La fotografa che ha ritratto i più famosi volti d'America si è spenta a 99 anni

Chi era Eve Arnold, Eva per la Magnum

Elisa Adelgardi

“Inquadrare la vita quotidiana e mostrare quanto possa essere speciale: questa è la cosa più difficile del mondo”. Lo ha detto la fotografa Eve Arnold, che si è spenta all’età di novantanove anni. Lo ha detto e lo ha anche fatto. Riuscire a conciliare l’immagine sensuale, provocante, di Marilyn Monroe con il principio ispiratore della Arnold di fotografare “il povero, il vecchio, e il perdente” è una di quelle missioni impossibili che hanno trovato la sacrosanta eccezione.

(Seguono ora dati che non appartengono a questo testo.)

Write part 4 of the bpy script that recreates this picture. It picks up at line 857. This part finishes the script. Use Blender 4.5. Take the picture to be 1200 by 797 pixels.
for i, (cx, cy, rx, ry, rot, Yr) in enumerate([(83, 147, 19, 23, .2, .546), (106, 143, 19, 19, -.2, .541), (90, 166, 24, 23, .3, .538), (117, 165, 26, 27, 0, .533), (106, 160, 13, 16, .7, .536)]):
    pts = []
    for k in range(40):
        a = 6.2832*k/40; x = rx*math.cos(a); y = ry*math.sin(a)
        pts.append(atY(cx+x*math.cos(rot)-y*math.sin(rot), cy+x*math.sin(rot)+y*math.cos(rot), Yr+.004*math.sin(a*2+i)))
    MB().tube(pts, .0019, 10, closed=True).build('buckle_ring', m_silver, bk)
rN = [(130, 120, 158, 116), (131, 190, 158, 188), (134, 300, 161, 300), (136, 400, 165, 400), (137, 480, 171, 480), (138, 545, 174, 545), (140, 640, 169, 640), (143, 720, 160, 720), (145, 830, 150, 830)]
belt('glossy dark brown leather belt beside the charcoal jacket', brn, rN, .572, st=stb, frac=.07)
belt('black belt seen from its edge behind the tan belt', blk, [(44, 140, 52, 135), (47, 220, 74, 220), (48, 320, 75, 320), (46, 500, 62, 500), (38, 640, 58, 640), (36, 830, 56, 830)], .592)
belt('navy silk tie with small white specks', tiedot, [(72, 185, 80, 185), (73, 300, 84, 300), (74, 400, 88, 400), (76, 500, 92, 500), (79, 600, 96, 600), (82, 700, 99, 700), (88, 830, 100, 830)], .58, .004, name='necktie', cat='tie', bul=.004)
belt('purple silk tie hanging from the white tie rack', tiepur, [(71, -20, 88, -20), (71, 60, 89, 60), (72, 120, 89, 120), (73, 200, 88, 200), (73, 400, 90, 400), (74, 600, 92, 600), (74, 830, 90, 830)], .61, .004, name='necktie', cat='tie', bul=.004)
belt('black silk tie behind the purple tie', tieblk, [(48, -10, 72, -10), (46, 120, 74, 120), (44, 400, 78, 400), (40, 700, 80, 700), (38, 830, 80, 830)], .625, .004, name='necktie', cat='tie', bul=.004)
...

    “Inquadrare la vita quotidiana e mostrare quanto possa essere speciale: questa è la cosa più difficile del mondo”. Lo ha detto la fotografa Eve Arnold, che si è spenta all’età di novantanove anni. Lo ha detto e lo ha anche fatto. Riuscire a conciliare l’immagine sensuale, provocante, di Marilyn Monroe con il principio ispiratore della Arnold di fotografare “il povero, il vecchio, e il perdente” è una di quelle missioni impossibili che hanno trovato la sacrosanta eccezione. Marilyn è pensierosa, cammina tenendosi le maniche della giacca, una giacca troppo grande, sullo sfondo il deserto del Nevada. Nei ritratti di Eve Arnold ci sono tutti, famosi e sconosciuti, di ogni sesso, età, cultura e stato sociale. Il profilo di Malcom X è elegante, forte il contrasto col bianco di sfondo; Johan Crawford sorride in un labirinto di specchi; Jacqueline Kennedy fa la mamma nel salotto, illuminata a metà dalla finestra, per il resto la stanza è buia.

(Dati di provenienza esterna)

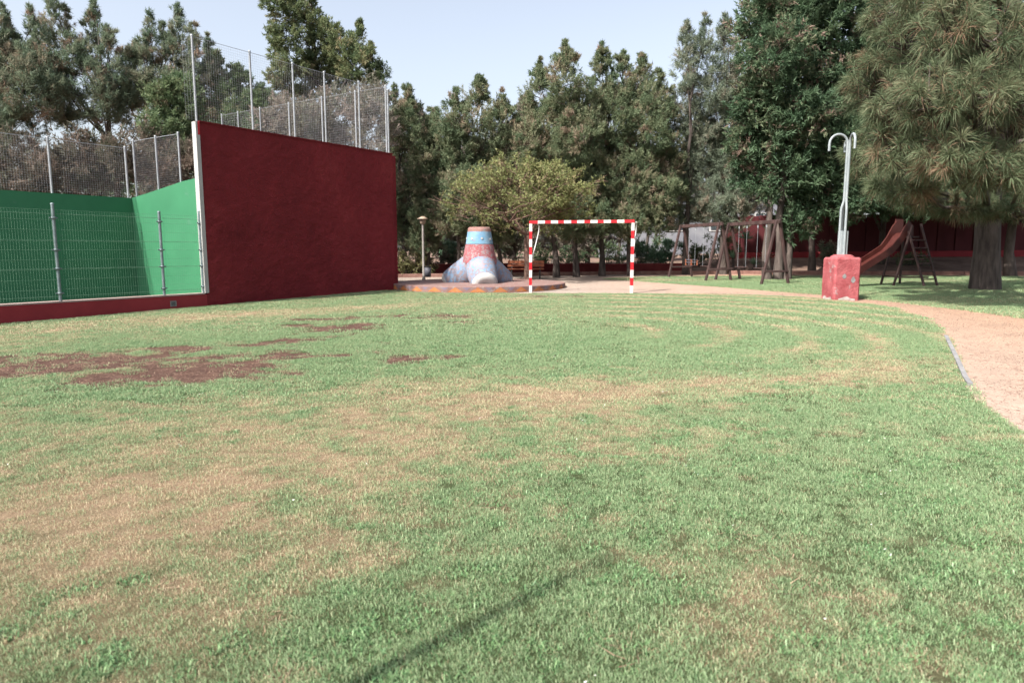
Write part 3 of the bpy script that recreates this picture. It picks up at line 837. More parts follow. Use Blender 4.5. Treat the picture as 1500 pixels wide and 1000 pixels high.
# panel fence on the low wall
o = empty('panel_fence', P3(-3.2, .1, .46)); tag(o, 'welded mesh panel fence with grey posts standing on the low red wall', 'fence')
pk = [-.03, -1.02, -3.22, -5.42, -7.62]
for i, k in enumerate(pk):
    x, y = along(k, .06)
    top = 2.42 if i != 1 else 2.36
    mb = MB().tube([(x, y, .44), (x, y, top)], .03, 10).lathe([(.034, top - .015), (.034, top + .01), (0, top + .022)], (x, y, 0), 10)
    po = pc(mb.build('post', M['post_blue']), o)
    for zc in (.62, 1.12, 1.50, 2.14):
        mb = MB().lathe([(.031, zc - .02), (.045, zc - .02), (.045, zc + .02), (.031, zc + .02)], (x, y, 0), 10)
        slab(mb, k - .075, k + .075, .06 - .006, .06 + .006, zc - .014, zc + .014)
        c_ = mb.build('clamp', M['post_blue']); c_.parent = po
for ka, kb in zip(pk[1:], pk[:-1]):
    a = along(ka + .04, .06); b = along(kb - .04, .06)
    mb = MB(); wire_grid(mb, a, b, .50, 2.30, .05, .2, .0014)
    # folded stiffening ribs
    for zc in (.56, 1.12, 1.68, 2.22):
        d = Vector((b[0] - a[0], b[1] - a[1], 0)); nrm = Vector((d.y, -d.x, 0)).normalized()
        mb.tube([(a[0] + nrm.x * .02, a[1] + nrm.y * .02, zc), (b[0] + nrm.x * .02, b[1] + nrm.y * .02, zc)], .0035, 4, cap=False)
    w = pc(mb.build('wire_mesh', M['wire_green']), o); w['kind'] = 'stuff'

# ------------------------------------------------------------------ goal
def striped(mb, a, b, s, n, first):
    """square bar in n painted bands: 0 red, 1 white"""
    a = Vector(a); b = Vector(b)
    for i in range(n):
        mb.beam(a.lerp(b, i / n), a.lerp(b, (i + 1) / n), s, s, mi=(i + first) % 2, up=(0, 1, 0) if abs((b - a).normalized().z) > .9 else (0, 0, 1))
    return mb
GL = Vector((.555, 20.55, 0)); GR = Vector((3.52, 20.15, 0)); GL.z = gz(GL.x, GL.y); GR.z = gz(GR.x, GR.y)
gdir = (GR - GL).normalized(); gback = Vector((-gdir.y, gdir.x, 0)).normalized()
o = empty('goal', (GL + GR) / 2); tag(o, 'red and white striped handball goal frame without net', 'goal')
gm = [M['goal_red'], M['goal_white']]
H = 2.03
for P in (GL, GR):
    mb = MB(); striped(mb, P + Vector((0, 0, -.02)), P + Vector((0, 0, H)), .085, 9, 1)
    pc(mb.build('post', gm), o)
mb = MB(); zt = Vector((0, 0, H + .0425))
a = GL + zt - gdir * .0425; b = GR + zt + gdir * .0425
L = (b - a).length; x = 0.0
seg = [.25] + [.2, .17] * 6 + [.2, .28]; tot = sum(seg); t0 = 0
for i, s_ in enumerate(seg):
    t1 = t0 + s_ / tot
    mb.beam(a.lerp(b, t0), a.lerp(b, t1), .086, .086, mi=i % 2); t0 = t1
pc(mb.build('crossbar', gm), o)
for P, dx in ((GL, .20), (GR, .10)):
    p0 = P + Vector((0, 0, H + .02)) + gdir * dx * .9
    pts = [p0 + gback * .03, p0 + gback * .30 + Vector((0, 0, -.01)), p0 + gback * .42 + gdir * .03 + Vector((0, 0, -.08)), p0 + gback * .44 + gdir * .02 + Vector((0, 0, -.25))]
    end = P + Vector((0, 0, .82)) + gback * .045
    pts += [pts[-1].lerp(end, t) for t in (.3, .6, 1.0)]
    pc(MB().tube(pts, .017, 8).build('net_bracket', M['goal_white']), o)

# ------------------------------------------------------------------ round platform and painted tetrapod
PC = Vector((-1.12, 23.25, 0)); PT = .415; PR = 2.92; pz = gz(PC.x, PC.y)
o = empty('round_platform', (PC.x, PC.y, pz)); tag(o, 'low round concrete platform edged with painted orange triangles', 'platform')
mb = MB().lathe([(0, PT), (PR - .02, PT), (PR, PT - .015), (PR, PT - .24)], (PC.x, PC.y, 0), 108, smooth=False)
body = mb.build('platform_body', [M['pl_side'], M['pl_top']])
for f in body.data.polygons:
    if f.normal.z > .5: f.material_index = 1
pc(body, o)
nt_ = 27
for i in range(nt_):
    a0 = 2 * math.pi * (i + .4) / nt_
    for (half, mat, up, off, rr_) in ((.5, M['tri_orange'], True, 0, .004), (.5, M['tri_grey'], False, .5, .003)):
        da = 2 * math.pi / nt_
        ac = a0 + off * da
        vs = []
        z0, z1 = PT - .165, PT - .022
        pts = [(-.36, z0), (0, z0), (.36, z0), (.18, (z0 + z1) / 2), (0, z1), (-.18, (z0 + z1) / 2)] if up else [(-.2, z1), (0, z1), (.2, z1), (.1, (z0 + z1) / 2 + .02), (0, z0 + .04), (-.1, (z0 + z1) / 2 + .02)]
        for (ta, z) in pts:
            ang = ac + ta * da
            vs.append((PC.x + (PR + rr_) * math.cos(ang), PC.y + (PR + rr_) * math.sin(ang), z))
        for (ta, z) in pts:
            ang = ac + ta * da
            vs.append((PC.x + (PR - .004) * math.cos(ang), PC.y + (PR - .004) * math.sin(ang), z))
        fs = [tuple(range(6)) if up else tuple(reversed(range(6)))] + [(j, j + 6, (j + 1) % 6 + 6, (j + 1) % 6) for j in range(6)]
        pc(MB().add(vs, fs).build('painted_triangle', mat), o)

o = empty('concrete_tetrapod', (PC.x + .02, PC.y, PT)); tag(o, 'painted blue and red four-legged concrete tetrapod on the round platform', 'play sculpture')
TC = Vector((PC.x + .02, PC.y, PT + .70))
prof = [(.40, -.30, 3), (.58, -.12, 3), (.60, .0, 3), (.565, .12, 3), (.53, .26, 3), (.50, .40, 3), (.475, .53, 3), (.462, .565, 4), (.458, .585, 1), (.425, .80, 1), (.395, .985, 0), (.385, 1.05, 0), (.37, 1.115, 0), (.33, 1.14, 0), (.12, 1.145, 0), (0, 1.12, 0)]
leg = pc(MB().lathe(prof, TC, 40).build('leg', [M['tp_rim'], M['tp_blue'], M['tp_white'], M['tp_red'], M['tp_line']]), o)
leg['label'] = 'upright leg with red mottled base, blue band and white dots'
for k in range(7):
    a = -math.pi / 2 + (k - 3) * .80 + .25
    r = .432 + .005; c = TC + Vector((math.cos(a) * r, math.sin(a) * r, .74 + .02 * (k % 2)))
    q = Vector((math.cos(a), math.sin(a), .16)).to_track_quat('Z', 'Y').to_matrix().to_4x4()
    d_ = MB().lathe([(.042, -.01), (.042, .004), (.03, .006), (0, .006)], n=10, M=Matrix.Translation(c) @ q).build('painted_dot', M['tp_white'])
    d_.parent = leg
for az in (-78, 42, 162):
    d = Vector((math.cos(R(az)) * math.cos(R(31)), math.sin(R(az)) * math.cos(R(31)), -math.sin(R(31))))
    q = d.to_track_quat('Z', 'Y').to_matrix().to_4x4()
    prof = [(.47, -.1, 0), (.50, .1, 0), (.515, .30, 0), (.50, .60, 0), (.465, .95, 0), (.44, 1.16, 0), (.43, 1.20, 1), (.405, 1.28, 1), (.36, 1.34, 1), (.27, 1.365, 1), (.12, 1.34, 1), (0, 1.32, 1)]
    pc(MB().lathe(prof, n=36, M=Matrix.Translation(TC - Vector((0, 0, .09))) @ q).build('leg', [M['tp_blue_leg'], M['tp_white']]), o)

# ------------------------------------------------------------------ bench, lamp, bin
bx, by = .56, 28.1; bz = gz(bx, by)
o = empty('park_bench', (bx, by, bz), R(-4)); tag(o, 'orange timber park bench right behind the painted tetrapod', 'bench')
for q in range(3):
    MB().box((0, -.18 + q * .14, .40), (1.5, .12, .035), bev=.008).build('seat_plank', M['bench_wood'], o)
for q in range(2):
    MB().box((0, .20 + q * .03, .54 + q * .14), (1.5, .032, .115), bev=.008).build('back_plank', M['bench_wood'], o)
for s_ in (-1, 1):
    mb = MB().beam((s_ * .58, -.2, 0), (s_ * .58, -.18, .38), .05, .05, up=(0, 1, 0)).beam((s_ * .58, .2, 0), (s_ * .58, .16, .38), .05, .05, up=(0, 1, 0)).beam((s_ * .58, .17, .38), (s_ * .58, .26, .74), .045, .03, up=(0, 1, 0)).beam((s_ * .58, -.22, .37), (s_ * .58, .19, .37), .05, .03)
    mb.build('leg', M['iron'], o)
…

    Risale agli anni cinquanta la sua prima photo story, ancora trasgressiva, che percorreva le strade di Harlem a scovare la moda afro-americana. Un servizio così eccentrico da farle conquistare la considerazione di Henry Cartier-Bresson (nientemeno), ed entrare nella squadra Magnum come sua prima fotografa donna, Eve appunto. Inizia così l’ascesa di un’artista che con la luce ha plasmato e riproposto la sensibilità dell’uomo comune e l’ha fatta risplendere senza fermarsi mai. Chiaro-scuri, penombre, sguardi sono il filo conduttore, per il resto ci pensa la realtà: “Sono stata povera e ho voluto documentare la povertà; ho perso un figlio e il tema della nascita mi ha ossessionato; ero interessata alla politica e ho voluto capire come questa ci ha influenzato; sono una donna e ho voluto capire le donne”. Punto e basta.